Alternativprogramm zu den Top-Spielen der Weltmeisterschaft

Zum Achtelfinale am Samstag, 3. Dezember, kann selbst Fußball gespielt werden – bei einem Tipp-Kick-Turnier mit literarischen Einwürfen, dem „Schönen Spiel“. Das Turnier beginnt um 17 Uhr im Vereinsheim der Spielgemeinschaft Bernwardswiese (Brückstraße 26, 30519 Hannover). Anmeldungen bis 25. November unter E-Mail: anmeldung@fussball-macht-gesellschaft.de. Um 19 Uhr wird das Finale ausgetragen. Dabei wird Professor Stefan Krankenhagen von der Universität Hildesheim aus seinem Buch „Die Poesie des Fußballs“ lesen. Musikalisch wird die Veranstaltung von Leo Harling und Karl Kell mit den Songs der deutschen Fußballnationalmannschaft begleitet.

„Abseitsfalle“ ist die Alternative zum Viertelfinale am Donnerstag, 8. Dezember, überschrieben. Dabei werden unter anderem Carsten Linke (ehemals Profi und jetzt Aufsichtsrat bei Hannover 96), Tabea Giesecke (Gesellschaft bedrohte Völker) und Cornelia Johnsdorf (Kirchlicher Entwicklungsdienst) über die WM in Katar, die Menschenrechte und den Fußball des Geldes diskutieren. Die Veranstaltung wird von Dirk Tietenberg (HAZ) moderiert. Sie beginnt um 19 Uhr im Vereinsheim von Eintracht Hannover (Hoppen­stedtstraße 8, 30173 Hannover).

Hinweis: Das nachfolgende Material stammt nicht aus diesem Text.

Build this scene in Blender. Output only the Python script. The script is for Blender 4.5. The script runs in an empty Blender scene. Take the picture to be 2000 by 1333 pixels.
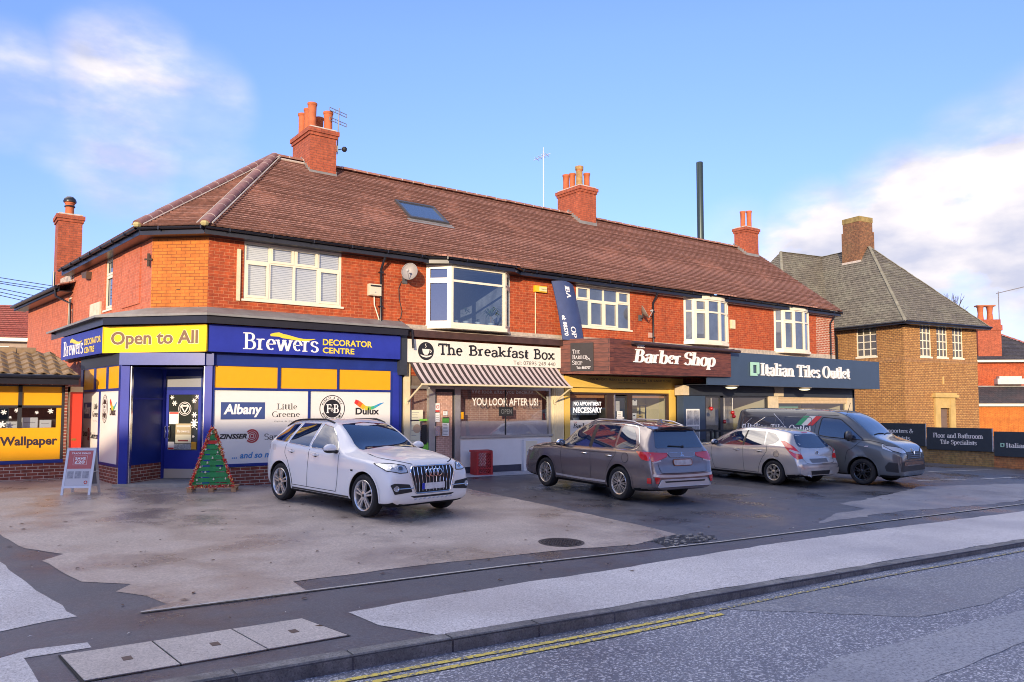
import bpy, bmesh, math, random
from mathutils import Vector, Matrix
from mathutils.bvhtree import BVHTree
from mathutils.geometry import delaunay_2d_cdt
random.seed(7)
SC = bpy.context.scene
COL = SC.collection
rad = math.radians

# ------------------------------------------------------------------ camera
YAW, TILT, FPX = rad(53.2), rad(3.5), 1500.0
cam_d = bpy.data.cameras.new('camera')
cam = bpy.data.objects.new('camera', cam_d)
COL.objects.link(cam)
cam.location = (0, 0, 1.764)
cam.rotation_euler = (rad(90) + TILT, 0, YAW - rad(90))
cam_d.sensor_width = 36.0
cam_d.lens = 36.0 * FPX / 2000.0
cam_d.shift_y = (703.26 - 666.5) / 2000.0
cam_d.clip_start = 0.1
cam_d.clip_end = 2000
SC.camera = cam

# ------------------------------------------------------------------ sun, sky, exposure
SUN_EL, SUN_AZ = rad(10.6), rad(226)          # azimuth measured clockwise from +Y
sd = Vector((math.sin(SUN_AZ) * math.cos(SUN_EL), math.cos(SUN_AZ) * math.cos(SUN_EL), math.sin(SUN_EL)))
sun_d = bpy.data.lights.new('sun', 'SUN')
sun_d.energy = 2.35
sun_d.angle = rad(0.6)
sun_d.color = (1.0, 0.80, 0.56)
sun = bpy.data.objects.new('sun', sun_d)
COL.objects.link(sun)
sun.rotation_euler = (-sd).to_track_quat('-Z', 'Y').to_euler()
SC.view_settings.view_transform = 'Standard'
SC.view_settings.look = 'None'
SC.view_settings.exposure = 1.32
SC.view_settings.gamma = 1.0
SC.cycles.filter_width = 1.0

W = bpy.data.worlds.new('World')
SC.world = W
W.use_nodes = True
wn, wl = W.node_tree.nodes, W.node_tree.links
wn.clear()
def wnode(t, **k):
    n = wn.new(t)
    for a, b in k.items():
        setattr(n, a, b)
    return n
def wmath(op, a, b=None, clamp=False):
    n = wnode('ShaderNodeMath', operation=op, use_clamp=clamp)
    for i, v in enumerate((a, b)):
        if v is None: continue
        if isinstance(v, (int, float)): n.inputs[i].default_value = v
        else: wl.new(v, n.inputs[i])
    return n.outputs[0]
sky = wnode('ShaderNodeTexSky', sky_type='NISHITA')
sky.sun_disc = False
sky.sun_elevation = SUN_EL
sky.sun_rotation = SUN_AZ
sky.air_density = 1.0
sky.dust_density = 0.15
sky.ozone_density = 2.2
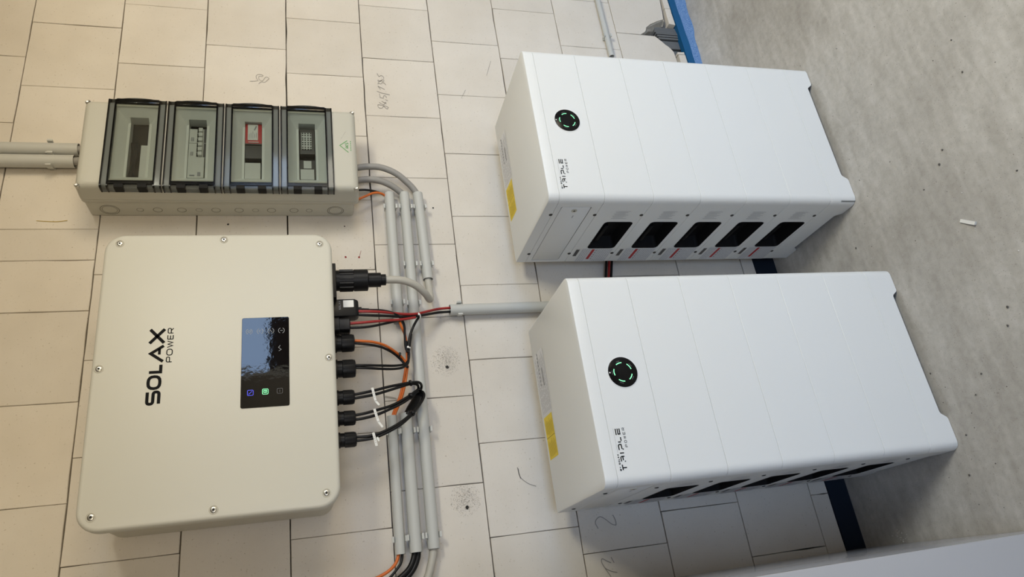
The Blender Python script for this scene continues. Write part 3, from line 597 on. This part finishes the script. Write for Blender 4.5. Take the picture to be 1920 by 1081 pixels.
for x, z in ((DX0+.009,DZ0+.010),(DX0+.009,DZ1-.010),(DX1-.009,DZ0+.010),(DX1-.009,DZ1-.010)):
    bm = nb(); lathe(bm, [(0,.0068),(.010,.0068),(.011,.0055),(.0095,.0025)], (x,-.140,z), (0,-1,0), 14); emit('cover_screw', bm, M['steel'], db)
for z, r in ((2.099,.0235),(2.023,.0085),(1.978,.0115),(1.916,.0115),(1.871,.0085),(1.826,.0115),(1.764,.0115),(1.719,.0085),(1.675,.0115),(1.612,.0115),(1.569,.0085),(1.493,.0235)):
    bm = nb(); X = DX0+.004-.0004
    for q in ((r, r*.8) if r > .02 else (r,)): ribbon(bm, [(-.0345+q*math.cos(R(a)), z+q*math.sin(R(a))) for a in range(0,360,18)],   .0014 if q < r or r < .01 else .002, yz(X), True)
    emit('knockout', bm, M['box_groove'], db, 0)
bm = nb(); yy = -.1555; gx, gz = .893, 1.463
ribbon(bm, [(gx-.024,gz-.010),(gx,gz+.014),(gx+.018,gz-.008)], .0022, xz(yy)); write(bm, 'AKS', even(3,gx-.011,gx+.010,.0012), gz-.011, gz-.001, .0018, xz(yy)); [ribbon(bm, [(gx-.018+.0075*k, gz-.017), (gx-.0135+.0075*k, gz-.017)], .0022, xz(yy)) for k in range(5)]
emit('emblem', bm, M['green'], db, 0, label='small green triangular emblem', kind='stuff')
bm = nb(); ribbon(bm, [(gx+.03,gz+.006),(gx+.02,gz+.012),(gx+.05,gz-.004)], .0006, xz(yy)); emit('scratch', bm, M['print_grey'], db, 0)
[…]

Zum Halbfinale am Donnerstag, 15. Dezember, hat „Der Platzwart“ das Wort. Bruno Brauer und Uwe Janssen werden als Platzwarte in Wort und Gesang die Fußballspiele in der Wüste ankreiden. Beginn ist um 19 Uhr im Forum St. Joseph (Isernhagener Straße 64, 30163 Hannover) Tickets unter www.fussball-macht-gesellschaft.de

„Besser als Messi“: Die Alternative zum Finale verbindet am Samstag, 17. Dezember, den Fußball mit der Königin der Instrumente, der Orgel. Dabei wird das DFB-Pokalfinale von 1992 zwischen Hannover 96 und Borussia Mönchengladbach als Stummfilm gezeigt und von Stephan Graf von Bothmer live an der Orgel begleitet. Beginn ist um 19 Uhr in der Kirche St. Augustinus (Göttinger Chaussee 145, 30459 Hannover).